The Irishman – M. Scorsese, 2019

the_irishman_-_publicity_still_-_h_2019_.jpg

Pacino in un ruolo alla Pacino, De Niro in un ruolo alla De Niro. Un film che è filmografia dentro la filmografia, rimando intra-testuale alla meta-testualità, arguta contraffazione (il de-aging) storica e storico-filmica.

Va bene, è il capitolo che chiude la tetralogia mafiosa, ma per come ritrae la provvisorietà della gloria e il cocente senso di sconfitta che il tempo inocula in ogni impresa umana, il primo accostamento che viene alla mente è “Toro scatenato”. “The Irishman” ripercorre l’infiltrazione della malavita nelle unioni sindacali americane, ma senza il tono concitato e rampante di “Mean Streets”, “Goodfellas” e “Casinò”.  Con passo calmo e inesorabile, Scorsese inscena una parata funebre in cui figurano tutti gli spettri del suo cinema, un epos testamentario che si chiude (anzi, si socchiude) su una porta aperta.

pesci

Ha interrotto il proprio ritiro dalle scene (1999) per recitare in “The Irishman” con De Niro e Pacino. Non è una gara, ma per me li batte entrambi.

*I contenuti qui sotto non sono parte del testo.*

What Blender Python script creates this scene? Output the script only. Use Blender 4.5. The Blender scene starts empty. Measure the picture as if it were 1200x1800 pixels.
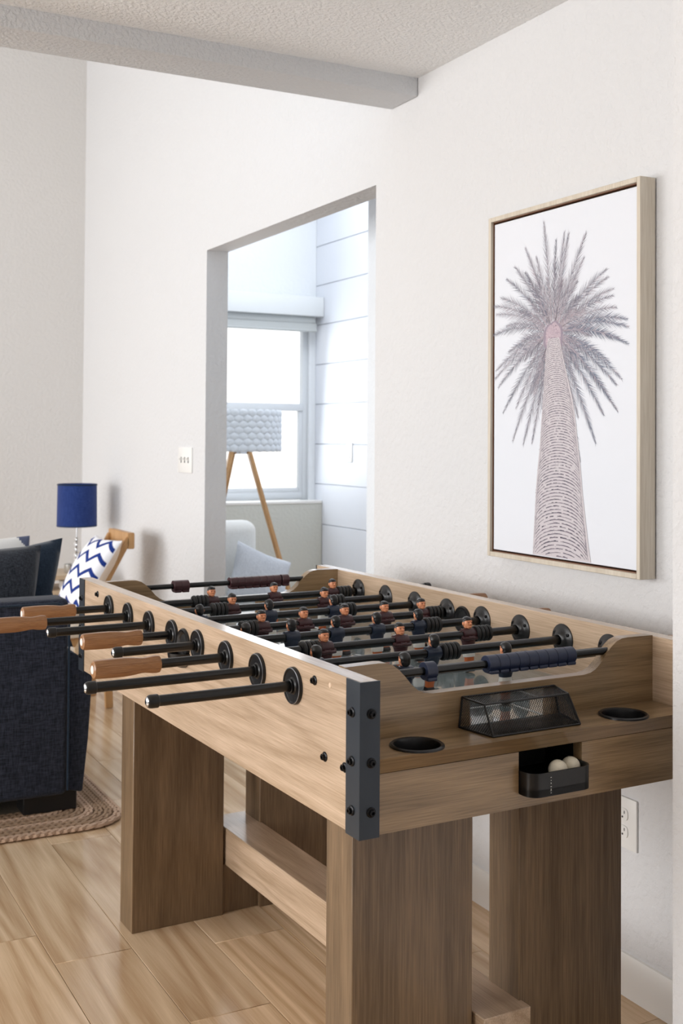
import bpy, bmesh, math, random
from mathutils import Vector, Matrix, noise
random.seed(7)
PI = math.pi
S = bpy.context.scene
COL = S.collection

# ------------------------------------------------------------------ camera
cam_d = bpy.data.cameras.new('camera'); cam = bpy.data.objects.new('camera', cam_d); COL.objects.link(cam)
FW = Vector((0.46674493, 0.88412503, 0.02172811)); RT = Vector((0.88424975, -0.46696961, 0.00646321)); UP = Vector((-0.01586065, -0.0161964, 0.99974303))
M4 = Matrix(((RT.x, UP.x, -FW.x, 0), (RT.y, UP.y, -FW.y, 0), (RT.z, UP.z, -FW.z, 1.26234), (0, 0, 0, 1)))
cam.matrix_world = M4
cam_d.sensor_fit = 'VERTICAL'; cam_d.sensor_height = 36; cam_d.lens = 2027.85 / 1800 * 36
cam_d.shift_y = -(900 - 725.41) / 1800
cam_d.clip_start = .05
cam_d.dof.use_dof = True; cam_d.dof.focus_distance = 2.25; cam_d.dof.aperture_fstop = 8
S.camera = cam

# ------------------------------------------------------------------ world, light, exposure
W_ = bpy.data.worlds.new('world'); S.world = W_; W_.use_nodes = True
wn = W_.node_tree; bg = wn.nodes['Background']
tc = wn.nodes.new('ShaderNodeTexCoord'); sx = wn.nodes.new('ShaderNodeSeparateXYZ'); rp = wn.nodes.new('ShaderNodeValToRGB')
wn.links.new(tc.outputs['Generated'], sx.inputs[0]); wn.links.new(sx.outputs['Z'], rp.inputs[0]); wn.links.new(rp.outputs[0], bg.inputs[0])
rp.color_ramp.elements[0].position = 0.0; rp.color_ramp.elements[0].color = (1.0, .985, .96, 1)
rp.color_ramp.elements[1].position = .7; rp.color_ramp.elements[1].color = (.72, .86, 1.0, 1)
bg.inputs[1].default_value = 1.55
S.view_settings.view_transform = 'Standard'; S.view_settings.look = 'None'
S.view_settings.exposure = 0.0; S.view_settings.gamma = 1.0; S.view_settings.use_curve_mapping = False

def area(name, loc, d, sx_, sy_, power, col=(1, 1, 1)):
    l = bpy.data.lights.new(name, 'AREA'); l.shape = 'RECTANGLE'; l.size = sx_; l.size_y = sy_; l.energy = power; l.color = col
    o = bpy.data.objects.new(name, l); COL.objects.link(o); o.location = loc
    o.rotation_euler = Vector(d).to_track_quat('-Z', 'Y').to_euler(); return o
area('patio_daylight', (-3.6, 4.9, 1.25), (1, 0, -.03), 2.6, 2.0, 130, (1, .99, .985))
area('front_daylight', (-3.6, 1.9, 1.4), (1, .0, -.03), 2.1, 1.5, 100, (1, .99, .985))
area('side_room_fill', (2.6, 5.35, 3.15), (0, 0, -1),  .8, 1.2, 20, (.95, .975, 1))  # unseen fill added to brighten the upper walls
area('back_room_daylight', (2.6, 6.42, 1.45), (0, -1, -.15), 1.0, .95, 10, (.93, .97, 1))

# ------------------------------------------------------------------ materials
def lin(c): return tuple(((v / 255) / 12.92 if v / 255 <= .04045 else ((v / 255 + .055) / 1.055) ** 2.4) for v in c) + (1,)
def newmat(name):
    m = bpy.data.materials.new(name); m.use_nodes = True; return m, m.node_tree.nodes, m.node_tree.links, m.node_tree.nodes['Principled BSDF']
def plain(name, rgb, rough=.5, metal=0, spec=.5, bump=0, bscale=200, var=0, coat=0):
    m, n, l, b = newmat(name); b.inputs['Roughness'].default_value = rough; b.inputs['Metallic'].default_value = metal
    b.inputs['Specular IOR Level'].default_value = spec; b.inputs['Coat Weight'].default_value = coat
    t = n.new('ShaderNodeTexCoord'); nz = n.new('ShaderNodeTexNoise'); nz.inputs['Scale'].default_value = bscale; nz.inputs['Detail'].default_value = 3
    l.new(t.outputs['Object'], nz.inputs['Vector'])
    mx = n.new('ShaderNodeMix'); mx.data_type = 'RGBA'; c = lin(rgb)
    mx.inputs['A'].default_value = tuple(max(0, v * (1 - var)) for v in c[:3]) + (1,); mx.inputs['B'].default_value = tuple(min(1, v * (1 + var)) for v in c[:3]) + (1,)
    l.new(nz.outputs['Fac'], mx.inputs['Factor']); l.new(mx.outputs['Result'], b.inputs['Base Color'])
    if bump:
        bp = n.new('ShaderNodeBump'); bp.inputs['Strength'].default_value = bump; bp.inputs['Distance'].default_value = .002
        l.new(nz.outputs['Fac'], bp.inputs['Height']); l.new(bp.outputs[0], b.inputs['Normal'])
    return m
def wood(name, axis, dark, light, rough=.42, scale=1.0, rnd=False, contrast=.5, cath=9.0, pores=.8, spec=.5, coat=0):
    """oak: contour lines of a stretched noise make the cathedral figure, a fine stretched noise the pores"""
    m, n, l, b = newmat(name); b.inputs['Roughness'].default_value = rough; b.inputs['Specular IOR Level'].default_value = spec
    t = n.new('ShaderNodeTexCoord'); vec = t.outputs['Object']
    if rnd:
        oi = n.new('ShaderNodeObjectInfo'); ml = n.new('ShaderNodeVectorMath'); ml.operation = 'SCALE'; ml.inputs[0].default_value = (17, 31, 5)
        l.new(oi.outputs['Random'], ml.inputs['Scale']); ad = n.new('ShaderNodeVectorMath'); l.new(vec, ad.inputs[0]); l.new(ml.outputs[0], ad.inputs[1]); vec = ad.outputs[0]
    def mp(across, along):
        k = [across * scale] * 3; k['XYZ'.index(axis)] = along * scale
        q = n.new('ShaderNodeVectorMath'); q.operation = 'MULTIPLY'; q.inputs[1].default_value = k; l.new(vec, q.inputs[0]); return q.outputs[0]
    def nz(v, s, d, dist=0):
        q = n.new('ShaderNodeTexNoise'); q.inputs['Scale'].default_value = s; q.inputs['Detail'].default_value = d; q.inputs['Distortion'].default_value = dist
        l.new(v, q.inputs['Vector']); return q.outputs['Fac']
    def mt(op, a, b_=None):
        q = n.new('ShaderNodeMath'); q.operation = op
        for i, x in enumerate((a, b_)):
            if x is None: continue
            if isinstance(x, (int, float)): q.inputs[i].default_value = x
            else: l.new(x, q.inputs[i])
        return q.outputs[0]
    big = nz(mp(7, .55), 1.0, 2, .25)
    ring = mt('PINGPONG', mt('MULTIPLY', big, cath), .5)
    ring = mt('MULTIPLY', ring, 2.0)
    fine = nz(mp(420, 12), 1.0, 3)
    mid = nz(mp(90, 2.2), 1.0, 4)
    f = mt('ADD', mt('MULTIPLY', ring, contrast * .55), mt('MULTIPLY', mid, .36))
    f = mt('ADD', f, mt('MULTIPLY', mt('SUBTRACT', fine, .5), pores))
    cr = n.new('ShaderNodeValToRGB'); l.new(f, cr.inputs[0]); cr.color_ramp.elements[0].position = .1; cr.color_ramp.elements[0].color = lin(dark)
    cr.color_ramp.elements[1].position = .68; cr.color_ramp.elements[1].color = lin(light)
    out = cr.outputs[0]
    if rnd:
        hs = n.new('ShaderNodeHueSaturation'); l.new(out, hs.inputs['Color'])
        l.new(mt('ADD', mt('MULTIPLY', oi.outputs['Random'], .22), .90), hs.inputs['Value']); out = hs.outputs[0]
    l.new(out, b.inputs['Base Color'])
    b.inputs['Coat Weight'].default_value = coat; b.inputs['Coat Roughness'].default_value = .16
    bp = n.new('ShaderNodeBump'); bp.inputs['Strength'].default_value = .12; bp.inputs['Distance'].default_value = .001
    l.new(fine, bp.inputs['Height']); l.new(bp.outputs[0], b.inputs['Normal'])
    return m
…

Interpretazione splendida, articolata, impeccabile, raggiunta per “sottrazione”.

Nemmeno in “L’ultima tentazione di Cristo” e “Silence” echeggiava così nitidamente il grido di Qohelet. Ma la vanità delle imprese umane non viene riscattata dalla resurrezione o da un pentimento tardivo (la telefonata). La realtà, l’unica realtà, è fatta di penombre felpate e lampade dimmerabili, di corpi pesanti sempre più fragili, di ricordi sempre più sbiaditi, di silenzi sempre più inutili. “The Irishman” è la storia che si specchia nel tempo, e riconosce la labilità del proprio riflesso.